On default installation, we are talking about thin provisionned LVMs at the storage level. In the actual case, the clones will diverge from the origin, the origin will change as well from that poiht in time and those changes are not considered after cloning. Each of those volumes start diverging from origin and consumes space. The result right now is that those volumes will grow, separately, forever. LVMs, as I understand now, are not fit for that use case. The origin should never change otherwise space consumption goes exponentially. This is what we all do using Qubes, by the way. I’m realizing that Thin provisioning without deduplication is not fit for Qubes use case. But it seems that in-between volumes dedup doesn’t exist.

An additional, and unfortunate effect of this, is that if one person backups, deletes and restores those templates, they will consume 3 times the space, which is more then what is occupied from the origin templates of the backup. Also, backuping those 3 templates will consume 3 times the space in the backup itself from Qubes backup tool, since as opposed to wymg-backup tool, there is no dedup between volumes when creating the backups.

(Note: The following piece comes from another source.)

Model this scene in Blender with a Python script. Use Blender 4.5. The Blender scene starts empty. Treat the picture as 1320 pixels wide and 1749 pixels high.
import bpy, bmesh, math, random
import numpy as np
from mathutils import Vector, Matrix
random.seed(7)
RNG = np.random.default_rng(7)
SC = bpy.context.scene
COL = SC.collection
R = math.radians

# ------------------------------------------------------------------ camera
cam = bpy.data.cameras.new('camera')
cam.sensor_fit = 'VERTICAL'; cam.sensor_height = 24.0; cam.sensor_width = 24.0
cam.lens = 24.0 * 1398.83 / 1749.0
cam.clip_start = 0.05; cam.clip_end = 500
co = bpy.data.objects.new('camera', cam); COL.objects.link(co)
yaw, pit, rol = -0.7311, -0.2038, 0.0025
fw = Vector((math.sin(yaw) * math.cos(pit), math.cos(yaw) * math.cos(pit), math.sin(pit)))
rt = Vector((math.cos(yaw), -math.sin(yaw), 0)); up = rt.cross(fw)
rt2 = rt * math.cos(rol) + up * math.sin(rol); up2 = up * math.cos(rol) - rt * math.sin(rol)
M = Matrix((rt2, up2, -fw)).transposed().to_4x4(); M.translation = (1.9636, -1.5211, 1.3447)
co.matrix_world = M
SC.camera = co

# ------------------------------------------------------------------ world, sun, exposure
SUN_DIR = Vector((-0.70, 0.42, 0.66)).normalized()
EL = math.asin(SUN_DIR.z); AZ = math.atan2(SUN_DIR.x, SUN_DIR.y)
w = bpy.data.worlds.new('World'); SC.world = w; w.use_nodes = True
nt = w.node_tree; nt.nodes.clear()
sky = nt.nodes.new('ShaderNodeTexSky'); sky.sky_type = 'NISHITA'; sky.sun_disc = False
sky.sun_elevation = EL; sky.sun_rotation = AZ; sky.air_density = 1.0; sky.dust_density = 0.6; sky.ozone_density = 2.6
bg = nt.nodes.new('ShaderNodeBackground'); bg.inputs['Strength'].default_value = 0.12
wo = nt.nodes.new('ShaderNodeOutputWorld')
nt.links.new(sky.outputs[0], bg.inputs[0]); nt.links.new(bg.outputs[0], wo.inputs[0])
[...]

One can dodge bandwidth consumption from using a cache proxy, which will download package once, but will still consume 3 times the space when installed.

It would be awesome to have dedup between thin provisionned LVMs. Searched around and didn’t find anything existing.

@demi asked the question there without positive answer: https://github.com/jthornber/thin-provisioning-tools/issues/211

My understanding is that thin provisionned LVMs would need something that does some kind of cleansweeping by keeping volume maps, and point identical blocks to existing blocks instead of duplicating them. I also understand that that mapping would need to be kept in memory to efficiently one write once what is already present on another volume and/or be ran to mark the blocks as unused and point to other LVMs blocks on a schedule. I understand that those woukd he extremely memory hungry as well to be done on each write, so only cleansweeping at intervals could be done. And most probably only on offline volumes as well.

@brendanhoar @tasket @Demi : are there other filesystems and or filsystem managers better fit for that deduplication between volumes in a pool? Does this kind of deduplication between volumes of a pool even a thing? Something exists?

I think we now have two questions:

  1. Q: Can updates to a parent template automatically apply to child templates that might also have other software installed and taking updates that the parent doesn’t have. A: Not feasible as a supportable feature with currently available tech. Best simulation is a general purpose template with appvms using snap or similar for “local” software installs.

  2. Q: Updating multiple similar templates with the same exact updates seems wasteful of storage space. Already discussed is reducing downloads using a caching proxy, but I see a question of “Can we merge the storage used by the updates after the fact using dedupe tech?” A1: somewhat feasible and I think @Demi has been talking to the thin-tools people about multiple issues including this area, but remember it may not give the return on investment one may assume, based on several variables (allocation layout etc). A2: my solution is to semi-manually rebuild a branch of forked templates from time to time, discarding the current more bloated set, using notes and/or bash scripts ; others ( e.g. @unman ) are more disciplined and use salt, etc.